Jürgen Renz hat als polizeilicher Beobachter schon viele Kundgebungen und Demonstrationen begleitet. Sein Wissen und seine Erfahrungen gibt er an der Hochschule für Baden-Württemberg weiter.

Seiner Ansicht nach gilt es, bei der Ausbildung junger Polizeibeamter mehr Wissen darüber zu vermitteln, was Medien angeht. Für Herbst, wenn wieder ein neuer Jahrgang zu Kommissarinnen und Kommissaren ausgebildet wird, versprach er: "Ich werde persönlich für mehr Medienkompetenz bei unseren Studierenden sorgen."

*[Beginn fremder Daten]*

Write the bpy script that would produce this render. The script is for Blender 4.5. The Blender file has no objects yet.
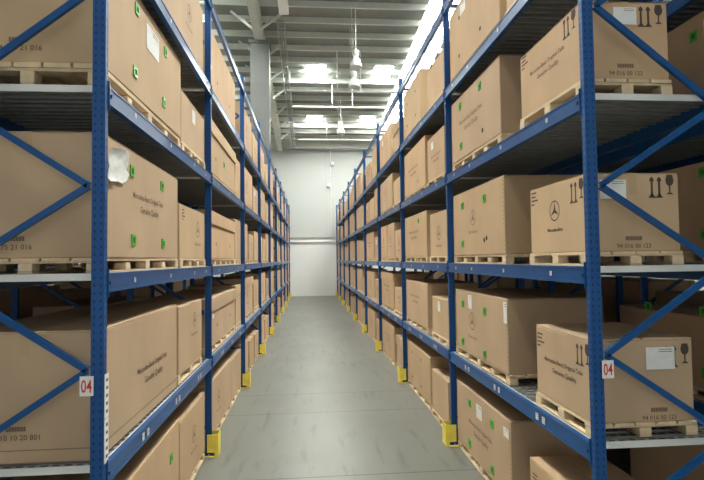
import bpy, math, random
from mathutils import Matrix, Vector
rnd = random.Random(11)
scene = bpy.context.scene
COL = scene.collection

# ------------------------------------------------------------------ helpers
class MB:
    """collects boxes, prisms and tubes into one mesh"""
    def __init__(s): s.v=[]; s.f=[]; s.m=[]; s.sm=[]
    def add(s, verts, faces, mi=0, smooth=False):
        o=len(s.v); s.v+= [tuple(v) for v in verts]
        for f in faces: s.f.append([i+o for i in f]); s.m.append(mi); s.sm.append(smooth)
    def box(s,x0,x1,y0,y1,z0,z1,mi=0):
        if x0>x1:x0,x1=x1,x0
        if y0>y1:y0,y1=y1,y0
        v=[(x0,y0,z0),(x1,y0,z0),(x1,y1,z0),(x0,y1,z0),(x0,y0,z1),(x1,y0,z1),(x1,y1,z1),(x0,y1,z1)]
        s.add(v,[(0,3,2,1),(4,5,6,7),(0,1,5,4),(1,2,6,5),(2,3,7,6),(3,0,4,7)],mi)
    def bbox(s,x0,x1,y0,y1,z0,z1,b=.01,mi=0):
        """box with bevelled edges: three nested rings"""
        if x0>x1:x0,x1=x1,x0
        if y0>y1:y0,y1=y1,y0
        def ring(i,z):
            c=b*.0
            return [(x0+i+b,y0+i,z),(x1-i-b,y0+i,z),(x1-i,y0+i+b,z),(x1-i,y1-i-b,z),(x1-i-b,y1-i,z),(x0+i+b,y1-i,z),(x0+i,y1-i-b,z),(x0+i,y0+i+b,z)]
        rs=[ring(b,z0),ring(0,z0+b),ring(0,z1-b),ring(b,z1)]
        v=[p for r in rs for p in r]; f=[]
        for k in range(3):
            for i in range(8):
                j=(i+1)%8; f.append((k*8+i,k*8+j,k*8+8+j,k*8+8+i))
        f.append(tuple(reversed(range(8)))); f.append(tuple(range(24,32)))
        s.add(v,f,mi)
    def extr(s,poly,a,b,axis='z',mi=0,smooth=False):
        """closed 2-D polygon extruded along an axis; poly in the other two axes' order"""
        n=len(poly)
        def P(p,t):
            if axis=='z': return (p[0],p[1],t)
            if axis=='y': return (p[0],t,p[1])
            return (t,p[0],p[1])
        v=[P(p,a) for p in poly]+[P(p,b) for p in poly]
        f=[(i,(i+1)%n,n+(i+1)%n,n+i) for i in range(n)]
        s.add(v,f,mi,smooth); s.add(v,[tuple(reversed(range(n))),tuple(range(n,2*n))],mi)
    def bar(s,a,b,w,h,mi=0):
        a=Vector(a);b=Vector(b);d=(b-a).normalized()
        u=d.cross(Vector((0,0,1)));
        if u.length<1e-4:u=Vector((1,0,0))
        u.normalize(); n=u.cross(d).normalized()
        v=[]
        for p in (a,b):
            for su,sn in ((-1,-1),(1,-1),(1,1),(-1,1)): v.append(p+u*su*w/2+n*sn*h/2)
        s.add(v,[(0,1,2,3),(7,6,5,4),(0,4,5,1),(1,5,6,2),(2,6,7,3),(3,7,4,0)],mi)
    def chan(s,a,b,side,w,d,t,mi=0):
        """C-channel bar from a to b; 'side' is the direction its web faces"""
        a=Vector(a);b=Vector(b);D=(b-a).normalized();S=Vector(side);u=D.cross(S).normalized()
        prof=[(-w/2,0),(w/2,0),(w/2,-d),(w/2-t,-d),(w/2-t,-t),(-w/2+t,-t),(-w/2+t,-d),(-w/2,-d)]
        n=8; v=[p+u*q[0]+S*q[1] for p in (a,b) for q in prof]
        s.add(v,[(i,(i+1)%n,n+(i+1)%n,n+i) for i in range(n)],mi)
        for o in (0,n): s.add(v,[(o,o+1,o+4,o+5),(o+1,o+2,o+3,o+4),(o+5,o+6,o+7,o)],mi)
    def lathe(s,prof,c=(0,0,0),n=24,mi=0):
        v=[];f=[];m=len(prof)
        for i in range(n):
            a=2*math.pi*i/n
            for r,z in prof: v.append((c[0]+r*math.cos(a),c[1]+r*math.sin(a),c[2]+z))
        for i in range(n):
            j=(i+1)%n
            for k in range(m-1): f.append((i*m+k,j*m+k,j*m+k+1,i*m+k+1))
        s.add(v,f,mi,True)
    def tube(s,a,b,r,n=8,mi=0):
        a=Vector(a);b=Vector(b);d=(b-a).normalized()
        u=d.orthogonal().normalized();w=d.cross(u)
        v=[p+u*r*math.cos(2*math.pi*i/n)+w*r*math.sin(2*math.pi*i/n) for p in (a,b) for i in range(n)]
        s.add(v,[(i,(i+1)%n,n+(i+1)%n,n+i) for i in range(n)],mi,True)
        s.add(v,[tuple(reversed(range(n))),tuple(range(n,2*n))],mi)
    def mesh(s,name,mats):
        me=bpy.data.meshes.new(name); me.from_pydata(s.v,[],s.f)
        for m in (mats if isinstance(mats,(list,tuple)) else [mats]): me.materials.append(m)
        me.polygons.foreach_set('material_index',s.m); me.polygons.foreach_set('use_smooth',s.sm)
        me.validate(); me.update(); return me
    def build(s,name,mats,parent=None,loc=(0,0,0),label=None):
        return obj(name,s.mesh(name,mats),parent,loc,label)
def obj(name,me,parent=None,loc=(0,0,0),label=None,rot=None):
    o=bpy.data.objects.new(name,me); COL.objects.link(o); o.location=loc
    if parent: o.parent=parent
    if label: o['label']=label
    if rot: o.rotation_euler=rot
    return o
def tag(o,label,cat,group=None):
    o['label']=label; o['category']=cat
    if group:o['group']=group
    return o
def empty(name,loc,label,cat,group=None,rz=0):
    o=obj(name,None,None,loc); o.rotation_euler=(0,0,rz); o.empty_display_size=.1
    return tag(o,label,cat,group)
def struct(o): o['kind']='structure'; return o

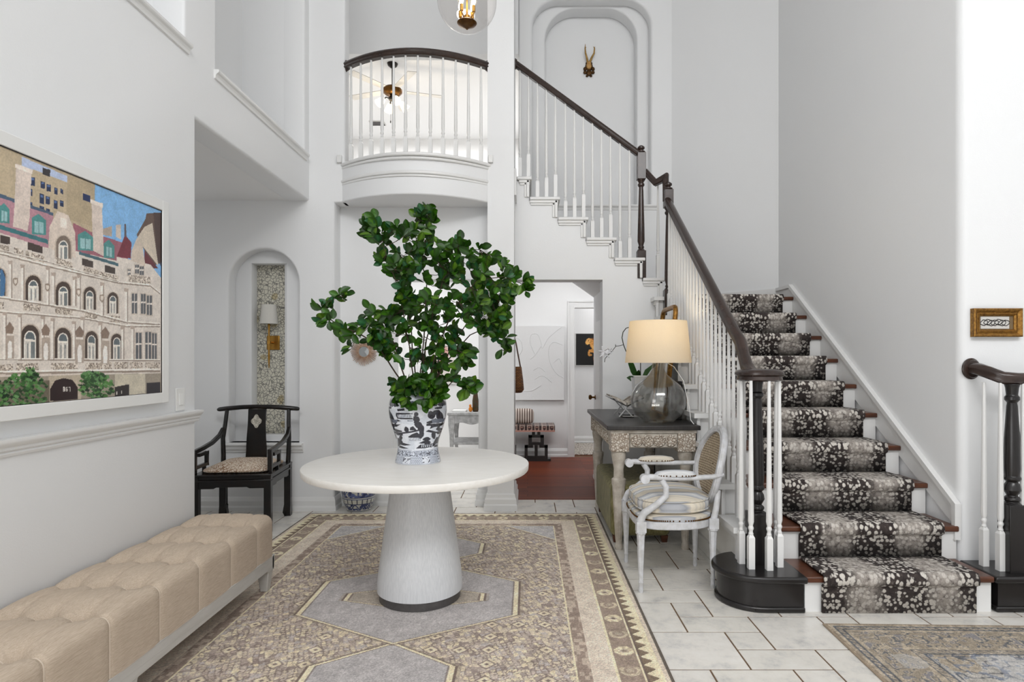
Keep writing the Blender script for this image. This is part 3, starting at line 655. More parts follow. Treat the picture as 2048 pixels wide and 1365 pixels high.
# ---------------------------------------------------------------- rugs
def rug_main():
    W_, L_ = 2.45, 3.66; x0, y0 = -1.855, 5.13-L_
    cv = Canvas(-W_/2, W_/2, -L_/2, L_/2, .004, rgb(176, 163, 146)); u, v = cv.u, cv.v; shp = u.shape
    dx = W_/2-abs(u); dy = L_/2-abs(v); d = np.minimum(dx, dy); s_ = np.where(dx < dy, v, u)
    hs = RNG.random((400, 400, 3))
    def cell(a, b, k=0): return hs[(np.floor(a).astype(int)) % 400, (np.floor(b).astype(int)) % 400, k]
    cream, brown, grey, tan, dark = rgb(226, 211, 180), rgb(150, 133, 121), rgb(172, 166, 162), rgb(206, 191, 174), rgb(112, 97, 90)
    n1 = vnoise(shp, (80, 64)); n2 = vnoise(shp, (300, 240)); n3 = vnoise(shp, (24, 20))
    # field mosaic of small lozenges, flowers and leaves
    pal = np.array([rgb(176, 162, 152), rgb(158, 144, 135), rgb(190, 177, 166), rgb(212, 198, 174), rgb(136, 121, 114), rgb(178, 170, 168), rgb(226, 210, 176), rgb(168, 152, 142)])
    a = (u+.35*v+.02*(n1-.5))/.025; b = (v-.35*u+.02*(n2-.5))/.025
    col = pal[(cell(a, b)*8).astype(int)]
    fa, fb = a-np.floor(a)-.5, b-np.floor(b)-.5; rr = np.hypot(fa, fb)
    edge = np.maximum(abs(fa), abs(fb)) > .40
    col = np.where((edge & (cell(a, b, 1) > .5))[..., None], np.array(dark), col)
    m = (abs(abs(fa)+abs(fb)-.3) < .09) & (cell(a, b, 2) > .45); col = np.where(m[..., None], np.array(cream)*.97, col)
    A, B = u/.13, v/.13; fA, fB = A-np.floor(A)-.5, B-np.floor(B)-.5; m = (abs(fA)+abs(fB) < .24) & (cell(A, B, 1) > .5); col = np.where(m[..., None], np.array(cream), col)
    m = (abs(fA)+abs(fB) < .09) & (cell(A, B, 1) > .5); col = np.where(m[..., None], np.array(dark), col)
    m = (abs(abs(fA)+abs(fB)-.3) < .03) & (cell(A, B, 1) > .5); col = np.where(m[..., None], np.array(dark), col)
    cv.a = col*.72+np.array(rgb(182, 169, 159))*.28
    # corner pieces and medallions
    yy = v-(3.32-y0-L_/2); xx = u-(-.62-x0-W_/2)
    def hexa(hw, hs_, tip, cy, c, lw=.016, al=1):
        yv = abs(yy-cy); lim = np.where(yv < hs_, hw, hw*(tip-yv)/(tip-hs_)); q = lim-abs(xx)
        cv.mask((q > -.05) & (yv < tip+.03), rgb(150, 138, 122), .45); cv.mask((q > -.034) & (q < -.022) & (yv < tip+.02), dark, .9)
        cv.mask((q > -.022) & (yv < tip+.01), cream); cv.mask((q > 0) & (yv < tip), c, al)
        cv.mask((q > .0) & (q < .01) & (yv < tip), dark, .6)
    cq = (abs(u)-.83)/.36+(abs(v)-(L_/2-.395))/.36+1; cv.mask(cq > 0, rgb(184, 184, 188), .7); cv.mask(abs(cq) < .02, cream); cv.mask(abs(cq+.05) < .015, dark, .7)
    gm = rgb(176, 171, 170)
    hexa(.29, .11, .31, -.86, gm); hexa(.29, .11, .31, .86, gm); hexa(.545, .235, .54, 0, gm)
    hexa(.36, .05, .16, 0, rgb(168, 158, 146), .01); hexa(.06, .02, .05, 0, cream)
    # borders from the field outwards
    def band(a_, b_, c, al=1): cv.mask((d >= a_) & (d < b_), c, al)
    band(.385, .395, cream); band(.325, .385, brown)
    k = s_/.03; m = (d > .325) & (d < .385) & (cell(k, d/.02) > .6); cv.mask(m, tan, .6)
    band(.225, .325, rgb(212, 197, 181)); band(.0, .225, brown)
    band(.215, .225, cream)
    P_ = .17; f = s_/P_-np.floor(s_/P_)-.5; dd = (d-.162)/P_; r1 = np.maximum(abs(f), abs(dd)); oc = np.maximum(r1, (abs(f)+abs(dd))*.72)
    ros = (d > .115) & (d < .215); alt = (np.floor(s_/P_).astype(int) % 2) == 0
    cv.mask(ros & alt & (oc < .25), cream); cv.mask(ros & alt & (oc < .11), tan); cv.mask(ros & alt & (oc < .06), dark)
    th = np.hypot(f, dd); cv.mask(ros & ~alt & (abs(th-.22) < .05) & (f < .14), rgb(196, 183, 160)); cv.mask(ros & ~alt & (th < .1), rgb(170, 157, 140))
    sp = cell(s_/.012, d/.012) > .62; cv.mask(ros & sp, rgb(158, 143, 124), .5)
    band(.105, .115, cream); band(.098, .105, dark)
    band(.03, .098, cream); q = s_/.072; fr = abs(q-np.floor(q)-.5)*2; cv.mask((d > .05) & (d < .098) & (fr < (d-.05)/.048), rgb(124, 108, 92))
    cv.mask((d > .012) & (d < .03), tan); cv.mask(d < .012, rgb(96, 88, 80))
    # wear and weave
    cv.a *= (1.10+.12*(n1-.5)+.10*(n2-.5))[..., None]; cv.a *= (.93+.1*((np.floor((v+L_)/.004).astype(int)) % 2))[..., None]; cv.a *= (.89+.26*RNG.random(shp))[..., None]
    r = thing('area_rug', 'large beige and grey rug with hexagon medallions under the round table', 'rug', (x0+W_/2, y0+L_/2, 0))
    Pz = np.stack([u, v, .0115+.0008*n2], -1); grid_mesh('pile', Pz, cv.a, M['rug'], r)
    MB().box(-W_/2-.006, W_/2+.006, -L_/2-.006, L_/2+.006, .0005, .011).build('binding', pm('rug_binding', rgb(104, 94, 84), .95, bump=(200, .4)), r, local=True, bevel=.004)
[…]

Freiheit der Berichterstattung

Dabei gehe es auch um Fragen wie: Was ist eine verlässliche Informationsquelle? Wie kann man kritisch hinterfragen, woher eine Information stammt? Die "Generation Klick" sei häufig zwar schnell mit ihrer Beurteilung von Informationen, prüfe diese jedoch selten genau genug. Innerhalb der "Querdenken"-Bewegung habe sich vermutlich auch deshalb eine Gruppe herausgebildet, die schwierig und einfach gegen alles sei.

Ebenso sagte Renz, dass die Zusammenarbeit zwischen Medienschaffenden und der Polizei in Tumulten schwierig bleibe. Denn zu schützen gelte es gleichzeitig das Versammlungsrecht und die Demonstrationsfreiheit sowie die Freiheit der Berichterstattung.